How President Obama and his regulators will take on regulatory reform across financial services is obviously the question of the moment, but foremost with bank technologists is how the new administration will delegate cybersecurity issues. The CTO post might also be a leading force in advancing cross-industry safe-computing and data security standards (which fall disproportionately into banks' laps).

Federal involvement normally has bankers and financial technology vendors sweating bullets, but in this environment, many are optimistic they'll see tangible and actionable outcomes from a tech czar or the office's deputies, says Catherine Allen, a former chairman of BITS and CEO of the Santa Fe Group consultancy. "I think the expectation is it would be more of a down-and-dirty role rather than a regulation role," says Allen.

Take security issues. In December, a report from the non-partisan think tank Center for Strategic and International Studies (CSIS) proposed the creation of a Cabinet-level National Office for Cybersecurity for coordinating federal security initiatives - including government-issued digital identities, modernization of cybercrime laws, and wielding the power of government spending to demand more secure hardware and software - and fostering these goals through public/private cooperation. "Having that NSA model that they're talking about makes sense," says Doug Johnson, general counsel of the American Bankers Association.

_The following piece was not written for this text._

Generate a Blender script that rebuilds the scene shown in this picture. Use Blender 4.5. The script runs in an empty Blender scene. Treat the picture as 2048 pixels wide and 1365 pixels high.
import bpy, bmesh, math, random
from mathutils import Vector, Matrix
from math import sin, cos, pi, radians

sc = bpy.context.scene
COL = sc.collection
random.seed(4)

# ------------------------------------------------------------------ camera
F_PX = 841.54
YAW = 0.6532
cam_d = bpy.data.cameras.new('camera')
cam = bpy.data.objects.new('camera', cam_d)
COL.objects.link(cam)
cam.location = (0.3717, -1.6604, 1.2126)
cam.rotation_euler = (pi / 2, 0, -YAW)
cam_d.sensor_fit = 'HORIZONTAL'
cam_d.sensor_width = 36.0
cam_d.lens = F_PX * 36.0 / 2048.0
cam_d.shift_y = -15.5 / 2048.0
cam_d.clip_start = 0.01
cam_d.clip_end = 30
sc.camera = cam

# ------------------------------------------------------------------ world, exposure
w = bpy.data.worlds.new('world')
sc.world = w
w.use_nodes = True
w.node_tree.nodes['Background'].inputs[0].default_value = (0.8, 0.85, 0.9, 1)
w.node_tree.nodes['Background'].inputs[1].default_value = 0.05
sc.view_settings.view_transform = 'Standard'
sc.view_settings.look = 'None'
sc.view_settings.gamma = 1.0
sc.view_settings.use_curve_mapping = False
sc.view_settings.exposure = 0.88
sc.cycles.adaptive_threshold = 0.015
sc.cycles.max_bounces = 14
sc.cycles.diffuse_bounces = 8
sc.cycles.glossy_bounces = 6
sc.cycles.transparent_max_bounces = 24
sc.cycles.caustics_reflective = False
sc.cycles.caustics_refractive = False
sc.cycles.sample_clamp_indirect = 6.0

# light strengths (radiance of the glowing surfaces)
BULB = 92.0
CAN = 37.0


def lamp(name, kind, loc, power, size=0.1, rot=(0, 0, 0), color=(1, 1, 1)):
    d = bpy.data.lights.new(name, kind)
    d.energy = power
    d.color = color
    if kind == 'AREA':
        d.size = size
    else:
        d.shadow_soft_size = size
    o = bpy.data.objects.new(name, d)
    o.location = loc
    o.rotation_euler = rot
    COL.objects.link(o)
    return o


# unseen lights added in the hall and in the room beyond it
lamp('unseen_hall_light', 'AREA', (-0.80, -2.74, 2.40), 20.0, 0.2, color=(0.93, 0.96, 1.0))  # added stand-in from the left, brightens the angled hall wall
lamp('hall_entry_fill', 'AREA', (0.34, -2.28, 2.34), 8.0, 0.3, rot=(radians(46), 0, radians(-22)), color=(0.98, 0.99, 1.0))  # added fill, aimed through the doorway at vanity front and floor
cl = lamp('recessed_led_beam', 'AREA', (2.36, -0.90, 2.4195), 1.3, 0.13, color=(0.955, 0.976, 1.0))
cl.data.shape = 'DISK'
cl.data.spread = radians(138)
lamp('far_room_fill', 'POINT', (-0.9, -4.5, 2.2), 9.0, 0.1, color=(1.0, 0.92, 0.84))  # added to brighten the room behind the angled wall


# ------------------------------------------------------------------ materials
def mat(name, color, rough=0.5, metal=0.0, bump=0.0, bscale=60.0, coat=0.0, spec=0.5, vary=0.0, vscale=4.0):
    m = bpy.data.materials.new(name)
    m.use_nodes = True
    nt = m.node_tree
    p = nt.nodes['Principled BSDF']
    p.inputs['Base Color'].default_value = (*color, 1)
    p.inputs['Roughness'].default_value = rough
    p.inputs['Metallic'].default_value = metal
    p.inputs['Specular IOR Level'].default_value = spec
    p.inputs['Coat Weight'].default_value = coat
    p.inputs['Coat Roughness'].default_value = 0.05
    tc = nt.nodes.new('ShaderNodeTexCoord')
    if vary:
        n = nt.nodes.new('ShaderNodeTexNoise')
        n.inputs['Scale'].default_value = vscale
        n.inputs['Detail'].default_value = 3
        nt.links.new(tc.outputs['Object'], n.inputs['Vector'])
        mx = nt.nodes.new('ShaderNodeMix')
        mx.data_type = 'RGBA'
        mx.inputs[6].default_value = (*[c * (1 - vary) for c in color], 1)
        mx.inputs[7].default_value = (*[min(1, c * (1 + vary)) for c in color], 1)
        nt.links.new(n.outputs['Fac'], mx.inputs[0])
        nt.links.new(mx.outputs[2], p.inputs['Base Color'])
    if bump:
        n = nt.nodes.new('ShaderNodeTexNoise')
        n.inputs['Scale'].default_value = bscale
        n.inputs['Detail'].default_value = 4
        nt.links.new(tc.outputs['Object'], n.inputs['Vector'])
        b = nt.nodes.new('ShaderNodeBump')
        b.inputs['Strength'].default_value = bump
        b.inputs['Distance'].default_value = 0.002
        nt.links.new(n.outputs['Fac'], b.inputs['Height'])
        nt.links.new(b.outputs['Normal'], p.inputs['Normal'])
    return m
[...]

Information sharing between the government and the banking industry has already proven its ability to net intelligence on subjects like the resiliency of the financial world against a major cyber attack, and improved assessments of new threats as they arise. Industry cooperatives, such as the financial services group of the Information Sharing and Analysis Centers Council (FS/ISAC), ramped up inter-agency communication on cybersecurity issues between DHS and Treasury in the end stages of the Bush administration.

But there's a healthy debate about whether the CTO should have a separate role from a cybersecurity czar, which could be a part of the White House or the Commerce Department instead of within the tech czar's domain. However, there's standing agreement by most banking industry leaders they'd like to see the federal CTO push shared responsibility for data protection and privacy concerns onto hardware and software vendors. "It seems like financial institutions are always getting stuck with the bill," says Allen.

Expanding outward from the arena of risk, the CTO position could also be a bully pulpit for federal dollar investments in capital markets to create trading and risk management transparency. And perhaps no other area might benefit banks more than a czar-led efforts to finance, research and promote green IT and renewable energy goals that bankers are pushing their own CIOs to achieve.

"I would be reluctant, and most banks would be reluctant, to see mandatory legislation here," says Mark Greene, CEO of Fair Isaac and a former IBM global banking executive. Green IT is proving to be a viable business strategy; a federal tech czar's guidance, Greene adds, "should be sufficient to get banks moving in right direction in and of themselves."